Thursday, 18 June 2015

The Subject at Hand

So the topic du'jour concerning the Blue Jays is, of course, pitching acquisitions, notably starting pitching. Hardly a day goes by without a fresh article parsing stats, some more relevantly than others, but (almost) all coming to the same conclusion: the Jays are obliged to go out and trade for a better starter than the ones they have. While I'm all for upgrades, there's one analysis I haven't seen (not that I am ANNNNNYthing like an analyst) and that's the split BR and AR (Before Redmond and After Redmond).

If you recall,  on May 18, in the 40th game of the season, the Blue Jays elected to push back the rotation an extra day and give Todd Redmond a spot start. Now, I don't pretend to have any insight into what that one extra day off did for them - I'm skeptical it was just a matter of rest. The last previous off day was only 10 days previous after all. But what do I know? Anyway, it's been 30 days since then, 27 games which is not a giant sample, but it's 1/6th of a season. What ca we learn from looking at this split?

First. as a team, the Jays gave up 4.9 runs per game through that game, and 3.55 runs per game since.

Second, the five primary starters in the 30 days since looks like this (ERA/FIP/xFIP) per Fangraphs:

Hutch - 5.16 / 4.39 / 3.56
Sanchez - 2.57 / 4.61 / 3.70
Dickey - 4.55 / 4.43 / 3.88
Buehrle - 2.35 / 3.78 / 4.33
Estrada - 4.78 -/3.86 / 4.51

Which looking down that last column, that's not embarrassing IMO. 27 game sample though it is.

Three Jays in the top 60, NO Yankees (53 fewer runs on the season than the Jays) and ONE Royal (77 fewer) in the top 60 - there's 2 Royals and one Yankee ranked higher by xFIP than Estrada

Again, sample size but...yeah, it's not nothing, right?

Other thoughts:
As Stoeten  observed in his take on the subject, an acquired pitcher has to take a slot from one of those guys. The easy answer, of course, Estrada goes back to the bullpen, deserved or not. But as a mental exercise, what are the other options? The main point of Stoeten's comments was whether or not Drew Hutchinson has the cache to front a trade for an upgrade. Notwithstanding a lot of folks thought he was going to take a big step up this season and be a key piece of the rotation, the results have been mixed enough to make one worry about counting on him, and equally worried about trading him.
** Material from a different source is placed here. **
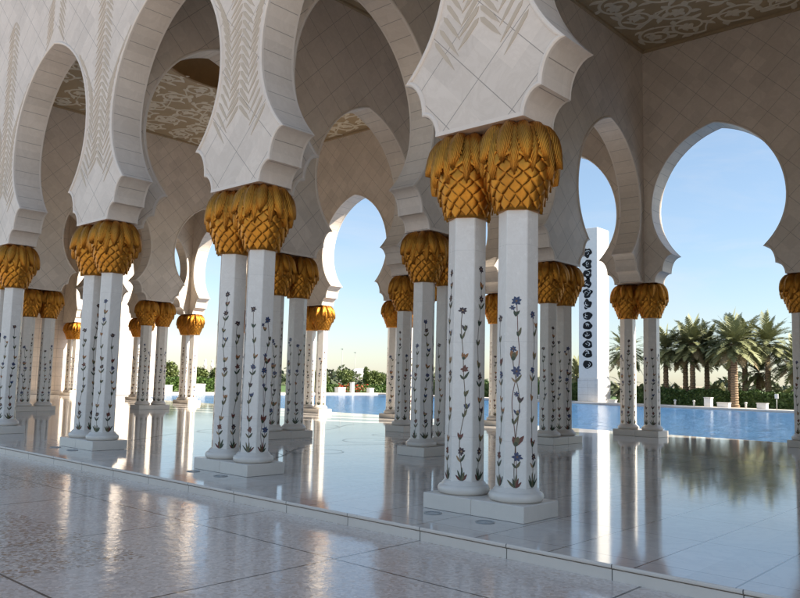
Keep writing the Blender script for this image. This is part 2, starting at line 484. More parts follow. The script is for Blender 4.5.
def inlay_mesh(variant):
    rng = random.Random(100+variant)
    mb = MB(); lift = [0.0]
    mi = {k: i for i, k in enumerate(INLK)}
    def face_fn(k):
        a = radians(-60+60*k); nx, ny = cos(a), sin(a); tx, ty = -ny, nx
        def put(p, q):
            r = hex_r(q)*.866+.0016+lift[0]
            return (nx*r+tx*p, ny*r+ty*p, q)
        return put
    def emit(put, pts, col):
        lift[0] = .0002+(lift[0]+.00017) % .0016
        mb.poly([put(p, q) for p, q in pts], mi[col])
    def petal(put, x, y, ang, L, w, col, tip=.62):
        ang += rng.uniform(-.13, .13); L *= rng.uniform(.82, 1.15); w *= rng.uniform(.85, 1.1)
        d = (cos(ang), sin(ang)); n = (-d[1], d[0]); pts = []
        for f, h in ((0, .12), (.25, .8), (tip, 1), (.86, .5), (1, 0), (.86, -.5), (tip, -1), (.25, -.8), (0, -.12)):
            pts.append((x+d[0]*L*f+n[0]*h*w, y+d[1]*L*f+n[1]*h*w))
        emit(put, pts, col)
    def ribbon(put, pts, w, col):
        lift[0] = .0002
        for (x0, y0), (x1, y1) in zip(pts, pts[1:]):
            L = hypot(x1-x0, y1-y0) or 1; n = (-(y1-y0)/L*w, (x1-x0)/L*w)
            mb.poly([put(x0+n[0], y0+n[1]), put(x0-n[0], y0-n[1]), put(x1-n[0], y1-n[1]), put(x1+n[0], y1+n[1])], mi[col])
    def flower(put, x, y, r, col, n=7):
        a0 = rng.random()*6
        for k in range(n): petal(put, x, y, a0+2*pi*k/n, r*(.9+.2*rng.random()), r*.27, col)
        m = [(x+r*.22*cos(2*pi*k/8), y+r*.22*sin(2*pi*k/8)) for k in range(8)]
        lift[0] = .0018; mb.poly([put(p, q) for p, q in m], mi['tan'] if col == 'purple' else mi['core'])
    def tulip(put, x, y, h, col, lean=0.0):
        for a, L, w in ((-.42, 1.0, .17), (.42, 1.0, .17), (0, .82, .2)):
            petal(put, x, y, pi/2+a+lean, h*L, h*w, col if a else rng.choice(('olive', col, 'tan')))
        petal(put, x, y-h*.02, pi/2+lean, h*.4, h*.2, 'green')
    def tuft(put, x, y, h):
        for a in (-.62, -.28, .05, .34, .68):
            petal(put, x+a*.02, y, pi/2-a, h*(1-.45*abs(a))*(.85+.3*rng.random()), h*.095, rng.choice(('green', 'olive', 'olive', 'red', 'green')), .4)
    def vine(put, half, top, blue, twin):
        y0 = HP+.165
        tuft(put, 0, y0, .165)
        amp = half*(.34 if twin else .26); ph = rng.random()*6
        w1, w2 = rng.uniform(3.2, 4.4), rng.uniform(7, 9)
        sx = lambda y, s=1: s*amp*(sin((y-y0)*w1+ph)+.35*sin((y-y0)*w2+ph*2))*min(1, (y-y0)/.3)
        stems = (1, -1) if twin else (1,)
        for si, s in enumerate(stems):
            tp = top if si == 0 else top-.55
            n = int((tp-y0)/.03)
            ribbon(put, [(sx(y0+k*.03, s), y0+k*.03) for k in range(n+1)], .0044, 'red' if twin and rng.random() < .6 else 'stem')
            if si: flower(put, sx(y0+n*.03, s), y0+n*.03, .042, 'blue', 6)
        y = y0+.25; k = 0
        while y < top-.16:
            s = stems[k % len(stems)]; x = sx(y, s); t = k % 4
            sgn = 1 if (k // 2) % 2 else -1
            if t == 0:
                petal(put, x, y-.03, pi/2+.6*sgn, .11, .017, rng.choice(('green', 'olive')), .45)
                petal(put, x, y-.03, pi/2-.6*sgn, .09, .014, rng.choice(('green', 'olive', 'tan')), .45)
                bx = x+sgn*half*.25
                flower(put, x-sgn*.01, y+.10, .049 if not blue else .06, 'blue' if blue else rng.choice(('purple', 'purple', 'red', 'blue')))
            elif t == 1:
                tulip(put, x, y-.02, .14 if blue else .10, rng.choice(('orange', 'orange', 'tan', 'red')), .15*sgn)
            elif t == 2:
                petal(put, x, y, pi/2-.4*sgn, .11, .016, 'olive', .45); petal(put, x, y, pi/2+.3*sgn, .08, .013, 'green', .45)
                if rng.random() < .6:
                    ribbon(put, [(x, y), (x+sgn*half*.25, y+.05), (x+sgn*half*.38, y+.11)], .0028, 'stem')
                    tulip(put, x+sgn*half*.38, y+.105, .085, rng.choice(('purple', 'orange', 'blue')), .1*sgn)
            else:
                tulip(put, x, y, .085, rng.choice(('olive', 'green', 'purple', 'orange')), -.15*sgn)
                if blue: flower(put, x-sgn*half*.35, y+.1, .034, 'blue', 6)
            y += .215+rng.random()*.05; k += 1
        flower(put, sx(top), top, .05 if not blue else .062, 'blue' if blue or rng.random() < .5 else 'purple')
    #           faces start at the one turned 60 degrees right of the court side
    tops = ([2.42, 2.95, 2.25, 2.75, 2.42, 2.9], [2.5, 2.35, 2.62, 2.45, 3.0, 2.3])[variant]
    for k in range(6):
        big = (variant == 1 and k in (0, 3)) or (variant == 0 and k == 4)
        vine(face_fn(k), .105, tops[k], big, big)
    return mb.mesh('flower_inlay', INLM)

def cap_r(z):   # radius of the scaly core of a capital, z above its lower edge
    pts = [(0, .258), (.10, .288), (.22, .338), (.36, .392), (.52, .436), (.66, .458), (.80, .448), (.93, .385), (1.02, .29), (1.075, .20)]
    for (a, r), (b, q) in zip(pts, pts[1:]):
        if a <= z <= b: return r+(q-r)*(z-a)/(b-a)
    return pts[-1][1]
def capital_mesh():
    rng = random.Random(5); mb = MB()
    mb.lathe([(cap_r(z)-.012, ZC+z) for z in (0.0, .05, .1, .2, .3, .4, .5, .6, .7, .8, .9, 1.0, 1.075)], 32)
    rows, per = 8, 13
    for j in range(rows):
        zt = .175+j*.082
        for k in range(per):
            a = 2*pi*(k+.5*(j % 2))/per + rng.uniform(-.012, .012)
            hh, R = .172*rng.uniform(.95, 1.05), cap_r(max(zt-.08, 0))
            w = pi/per*1.02; grid = []
            NB, NA = 6, 4
            for b in range(NB+1):
                f = b/NB
                prof = (min(1.0, .30+1.5*f) if f < .47 else max(0.0, 1-((f-.47)/.53)**1.9))
                row = []
                for q in range(NA+1):
                    g = q/NA*2-1
                    z = zt-f*hh
                    bulge = .005+.036*f**1.1-.014*(g*g)*(1-f*.4)
                    r = cap_r(max(z, 0))+bulge
                    aa = a+g*w*prof
                    row.append(mb.vert((r*cos(aa), r*sin(aa), ZC+z)))
                grid.append(row)
            for b in range(NB):
                for q in range(NA):
                    mb.face((grid[b][q], grid[b][q+1], grid[b+1][q+1], grid[b+1][q]), 0, True)
            # small rim that gives the scale its thickness
            rim = [grid[b][0] for b in range(3, NB+1)] + [grid[b][NA] for b in range(NB, 2, -1)]
            inn = []
            for v in rim:
                x, y, z = mb.v[v]; s = 1-.03/max(hypot(x, y), .1); inn.append(mb.vert((x*s, y*s, z+.006)))
            for p in range(len(rim)-1): mb.face((rim[p], rim[p+1], inn[p+1], inn[p]))
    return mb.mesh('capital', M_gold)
def fronds_mesh():
    rng = random.Random(8); mb = MB()
    def frond(a, tipz, out, w, twist, lift):
        path = [(.17, 1.085), (.27, 1.075), (.36, 1.035), (.425, .96), (.480, .86), (.508, .75), (.520+out*.3, .65), (.524+out*.7, .57), (.516+out, .50)]
        k = (1.06-tipz)/(1.06-.50)
        path = [(r+lift, 1.085-(1.085-z)*k+lift*.6) for r, z in path]
        n = 30; rows = []
        for i in range(n+1):
            f = i/n; x = f*(len(path)-1); j = min(int(x), len(path)-2); u = x-j
            r = path[j][0]*(1-u)+path[j+1][0]*u; z = path[j][1]*(1-u)+path[j+1][1]*u
            hw = w*(.50+.5*sin(min(1, f*1.5)*pi/2)) if f < .55 else w*max(0.0, 1-((f-.55)/.45)**1.6)
            row = []
            for g in (-1, -.5, 0, .5, 1):
                da = g*hw*((1.0 if i % 2 else .84) if abs(g) == 1 else 1.0)/max(r, .2)+twist*f
                rr = r+.012*(1-abs(g))-.050*g*g+(.007 if g == 0 else 0)
                zz = z-(.02 if abs(g) == 1 and i % 2 else 0)-.012*abs(g)
                row.append((mb.vert((rr*cos(a+da), rr*sin(a+da), ZC+zz)), (g, f)))
            rows.append(row)
        for r0, r1 in zip(rows, rows[1:]):
            for q in range(4):
                c = (r0[q], r0[q+1], r1[q+1], r1[q])
                mb.face([v for v, _ in c], 0, True, [uv for _, uv in c])
    N = 11
    for k in range(N):      # lower layer first, then the upper fronds between
        frond(2*pi*(k+.5)/N+rng.uniform(-.05, .05), .40+rng.uniform(-.05, .05), -.030+rng.uniform(-.01, .006), .118, rng.uniform(-.05, .05), -.026)
    for k in range(N):
        frond(2*pi*k/N+rng.uniform(-.05, .05), .53+rng.uniform(-.07, .06), .0+rng.uniform(-.01, .016), .120, rng.uniform(-.06, .06), .006)
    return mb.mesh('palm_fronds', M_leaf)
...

One big factor is that  Hutch's home/road ERA split is insane(2.38 / 9.46). I don't know how to combine splits, but I'd be interested in seeing how the xFIP lines up with that. I would not be at all surprised to find that the scouts see more value in him than the ERA suggests. And putting the guy with the most service time among the young starters (and arguably the least pure-talent of the bunch) at the front of a trade package would be not-crazy.
If I'm wrong, he DOES have that option if things go further south.

There is also, of course, the factor of how much money the Jays will  be willing to take on. Here's a thought: what if you simply asked the team you deal with to take Dickey/Thole back in the transaction? Let's say that you make a monster deal for Cueto & Chapman at the mid-point of the season. Include Dickey/Thole in the return package and the net increase in salary for the Jays is 2.15 million.
Of course if you do that you can't include Hutch, and god knows what it would cost in prospects to get those two - but you get the idea.

Still, if Sanchez comes back strong and this trend holds, maybe you don't need a deal. I admit there's a little part of me that would like to see the in-house crew take them to a playoff position and beyond, just so I could play Nelson to those folks who insist the current crew isn't good enough to make it.